-- begin --

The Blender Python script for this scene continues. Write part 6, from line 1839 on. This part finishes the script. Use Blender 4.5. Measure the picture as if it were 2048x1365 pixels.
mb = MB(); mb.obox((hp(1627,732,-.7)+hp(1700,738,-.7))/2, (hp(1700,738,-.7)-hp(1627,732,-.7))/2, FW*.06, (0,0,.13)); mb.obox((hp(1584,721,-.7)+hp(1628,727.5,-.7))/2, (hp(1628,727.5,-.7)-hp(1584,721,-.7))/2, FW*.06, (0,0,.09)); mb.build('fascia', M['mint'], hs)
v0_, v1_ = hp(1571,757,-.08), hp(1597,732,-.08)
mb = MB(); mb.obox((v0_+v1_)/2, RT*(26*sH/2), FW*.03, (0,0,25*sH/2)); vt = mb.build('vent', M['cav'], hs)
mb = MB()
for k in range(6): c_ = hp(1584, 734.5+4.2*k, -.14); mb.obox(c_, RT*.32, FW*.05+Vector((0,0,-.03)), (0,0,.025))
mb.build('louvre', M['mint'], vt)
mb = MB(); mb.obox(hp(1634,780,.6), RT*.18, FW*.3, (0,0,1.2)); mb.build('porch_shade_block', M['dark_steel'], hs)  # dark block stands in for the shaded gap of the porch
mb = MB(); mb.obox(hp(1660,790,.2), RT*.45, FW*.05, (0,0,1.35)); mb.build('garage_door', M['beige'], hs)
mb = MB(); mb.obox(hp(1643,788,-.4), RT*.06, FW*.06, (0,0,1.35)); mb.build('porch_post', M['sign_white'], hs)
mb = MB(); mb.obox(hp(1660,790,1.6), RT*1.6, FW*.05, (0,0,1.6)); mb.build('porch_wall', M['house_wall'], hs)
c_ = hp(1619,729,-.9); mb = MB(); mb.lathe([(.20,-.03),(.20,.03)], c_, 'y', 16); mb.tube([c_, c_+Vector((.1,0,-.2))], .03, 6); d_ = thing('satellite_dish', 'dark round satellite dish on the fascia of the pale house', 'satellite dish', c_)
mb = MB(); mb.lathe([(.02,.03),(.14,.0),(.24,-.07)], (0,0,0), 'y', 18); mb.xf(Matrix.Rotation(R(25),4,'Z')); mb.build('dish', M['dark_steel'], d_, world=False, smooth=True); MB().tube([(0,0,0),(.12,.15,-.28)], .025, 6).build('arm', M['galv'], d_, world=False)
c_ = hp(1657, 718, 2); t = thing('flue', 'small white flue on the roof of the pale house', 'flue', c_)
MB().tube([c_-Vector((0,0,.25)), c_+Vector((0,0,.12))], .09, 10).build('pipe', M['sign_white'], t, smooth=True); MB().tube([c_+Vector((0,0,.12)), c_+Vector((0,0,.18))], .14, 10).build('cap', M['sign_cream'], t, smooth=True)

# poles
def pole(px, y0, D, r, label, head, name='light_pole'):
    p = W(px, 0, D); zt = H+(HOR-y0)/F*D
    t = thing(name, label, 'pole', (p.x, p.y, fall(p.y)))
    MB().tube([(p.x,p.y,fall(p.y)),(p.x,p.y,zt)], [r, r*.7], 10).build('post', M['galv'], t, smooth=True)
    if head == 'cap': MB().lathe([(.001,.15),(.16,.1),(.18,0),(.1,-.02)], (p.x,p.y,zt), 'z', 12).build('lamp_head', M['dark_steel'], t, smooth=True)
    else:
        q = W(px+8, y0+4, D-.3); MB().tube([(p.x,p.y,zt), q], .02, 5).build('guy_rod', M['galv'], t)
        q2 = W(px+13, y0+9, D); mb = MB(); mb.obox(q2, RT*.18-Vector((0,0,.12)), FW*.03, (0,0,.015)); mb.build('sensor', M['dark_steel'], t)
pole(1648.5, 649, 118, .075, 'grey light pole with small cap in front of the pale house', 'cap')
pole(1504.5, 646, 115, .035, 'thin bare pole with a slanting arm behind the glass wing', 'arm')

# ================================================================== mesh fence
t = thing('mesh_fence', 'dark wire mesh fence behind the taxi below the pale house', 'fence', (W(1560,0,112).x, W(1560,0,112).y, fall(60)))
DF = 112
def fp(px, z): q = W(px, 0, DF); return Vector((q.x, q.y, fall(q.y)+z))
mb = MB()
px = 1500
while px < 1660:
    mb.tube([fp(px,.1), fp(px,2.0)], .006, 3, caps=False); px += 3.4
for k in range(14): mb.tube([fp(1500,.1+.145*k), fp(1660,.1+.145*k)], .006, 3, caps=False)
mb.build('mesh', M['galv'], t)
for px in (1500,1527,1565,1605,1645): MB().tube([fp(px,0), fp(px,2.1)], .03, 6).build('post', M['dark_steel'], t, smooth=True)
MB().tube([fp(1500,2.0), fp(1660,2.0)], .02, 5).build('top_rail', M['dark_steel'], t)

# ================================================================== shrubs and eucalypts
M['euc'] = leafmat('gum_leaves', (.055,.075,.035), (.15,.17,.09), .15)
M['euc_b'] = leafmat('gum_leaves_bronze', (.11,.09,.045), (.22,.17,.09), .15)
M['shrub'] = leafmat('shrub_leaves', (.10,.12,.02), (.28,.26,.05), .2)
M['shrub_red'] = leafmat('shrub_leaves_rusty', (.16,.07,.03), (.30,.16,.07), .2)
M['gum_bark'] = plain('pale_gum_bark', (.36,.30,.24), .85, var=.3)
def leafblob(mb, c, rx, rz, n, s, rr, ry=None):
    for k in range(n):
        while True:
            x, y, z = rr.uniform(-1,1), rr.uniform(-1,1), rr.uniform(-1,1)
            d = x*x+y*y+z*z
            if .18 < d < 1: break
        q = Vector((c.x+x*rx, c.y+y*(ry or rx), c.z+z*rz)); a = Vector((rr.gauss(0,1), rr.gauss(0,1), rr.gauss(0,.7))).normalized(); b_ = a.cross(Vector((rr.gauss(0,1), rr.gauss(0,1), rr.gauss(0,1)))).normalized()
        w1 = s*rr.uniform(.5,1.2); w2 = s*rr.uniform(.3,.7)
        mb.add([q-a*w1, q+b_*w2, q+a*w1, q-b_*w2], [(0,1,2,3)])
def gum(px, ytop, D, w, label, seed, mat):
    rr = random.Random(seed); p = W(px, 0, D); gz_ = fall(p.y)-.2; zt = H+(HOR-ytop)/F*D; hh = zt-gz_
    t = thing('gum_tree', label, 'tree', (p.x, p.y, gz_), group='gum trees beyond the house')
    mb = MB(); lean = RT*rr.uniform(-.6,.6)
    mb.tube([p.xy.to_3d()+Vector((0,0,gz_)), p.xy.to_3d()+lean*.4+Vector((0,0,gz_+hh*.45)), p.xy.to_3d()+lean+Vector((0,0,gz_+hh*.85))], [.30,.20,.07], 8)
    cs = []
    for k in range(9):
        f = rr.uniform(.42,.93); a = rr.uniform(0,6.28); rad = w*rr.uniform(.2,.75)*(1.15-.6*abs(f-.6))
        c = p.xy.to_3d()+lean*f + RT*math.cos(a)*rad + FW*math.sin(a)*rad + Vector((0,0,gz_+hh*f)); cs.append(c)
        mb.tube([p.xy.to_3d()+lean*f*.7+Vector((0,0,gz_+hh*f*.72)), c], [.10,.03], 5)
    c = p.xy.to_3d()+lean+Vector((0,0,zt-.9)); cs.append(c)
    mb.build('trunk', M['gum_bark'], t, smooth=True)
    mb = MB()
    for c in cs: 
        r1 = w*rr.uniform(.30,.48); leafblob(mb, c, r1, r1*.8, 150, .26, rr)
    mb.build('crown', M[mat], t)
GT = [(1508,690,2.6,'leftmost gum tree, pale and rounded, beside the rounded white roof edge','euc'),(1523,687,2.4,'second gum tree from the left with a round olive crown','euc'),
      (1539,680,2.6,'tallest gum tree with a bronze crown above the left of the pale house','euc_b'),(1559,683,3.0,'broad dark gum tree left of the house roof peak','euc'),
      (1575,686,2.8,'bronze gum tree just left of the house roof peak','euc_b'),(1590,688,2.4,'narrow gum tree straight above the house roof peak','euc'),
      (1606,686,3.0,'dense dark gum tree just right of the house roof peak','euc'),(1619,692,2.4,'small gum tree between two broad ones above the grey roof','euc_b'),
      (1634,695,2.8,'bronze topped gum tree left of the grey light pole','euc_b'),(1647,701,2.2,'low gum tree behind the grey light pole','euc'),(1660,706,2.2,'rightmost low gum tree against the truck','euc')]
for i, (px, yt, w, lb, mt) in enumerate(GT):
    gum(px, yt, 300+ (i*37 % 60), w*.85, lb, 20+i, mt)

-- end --

EXERCISE DESCRIPTION
Find every line containing the word "from", then give the total and nothing more.

REPLY TO THE EXERCISE
2